History of bushfires in Australia
VIDEO: Historical timeline of bushfires in Australia. (Credit: NASA/Goddard Space Flight Center Scientific Visualization Studio)
AS ANOTHER BUSHFIRE SEASON begins across Australia, it is all too easy to see fire as a dangerous force, something to be avoided at all costs.
But as a recent NASA animation featuring Australian bushfires over the last decade illustrates, fire is a consistent feature of the Australian landscape.
“In all Australian landscapes, fire has an integral role to play in organising vegetation, biodiversity, and other functions of the landscape,” says Professor Ross Bradstock, a fire ecologist who directs the Centre for Environmental Risk Management of Bushfires at the University of Wollongong. “It’s part of the furniture.”
Fire risk reliant on location
The way fire interacts with a landscape—and perhaps more importantly for humans, the probability that a bushfire might occur in a given area—is dependent on a variety of environmental factors.

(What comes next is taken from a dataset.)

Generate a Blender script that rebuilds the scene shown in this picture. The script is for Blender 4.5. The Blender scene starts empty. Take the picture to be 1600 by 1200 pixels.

“The distinction between forests where most people live and the drier country … is incredibly important in understanding fire,” Ross says.
In dry landscapes, like Australia’s central grasslands or northern tropical savannahs, excess rain ushers in extraordinary growth. Patches of typically barren earth fill with herbs and grasses that eventually die back at the end of the rainy season, creating conditions that are ripe for fire.
Bushfires and risk prediction
Wetter regions, including much of the forestland along the eastern coast of Australia and in Tasmania, are prone to bushfire during periods of drought. Only then does the tree and shrub litter that covers the forest floor dry out enough to fuel large-scale bushfires, like those that have devastated South Eastern Australia over the last decade.
“Where we’re sitting at the moment is after a fairly wet year,” Ross says. “A lot of the dry country has had a lot of rain, so what we’re seeing is a potential for big fires,” Ross says. “Ten years ago we had similar conditions across much of central Australia … We had a massive area burnt.” The large-scale fires that devastated central Australia in 1974 were a result of a similarly wet year.
But the amount of dry fuel on the ground is not the only factor that matters when it comes to predicting fire risk.
“There are sort of long term drivers like is it going to be a wet summer or dry summer, but those are really sort of broad categories,” says Justin Leonard, a CSIRO research scientist with expertise in bushfire urban design. “You can still have a really hot, dry week in a really wet summer.”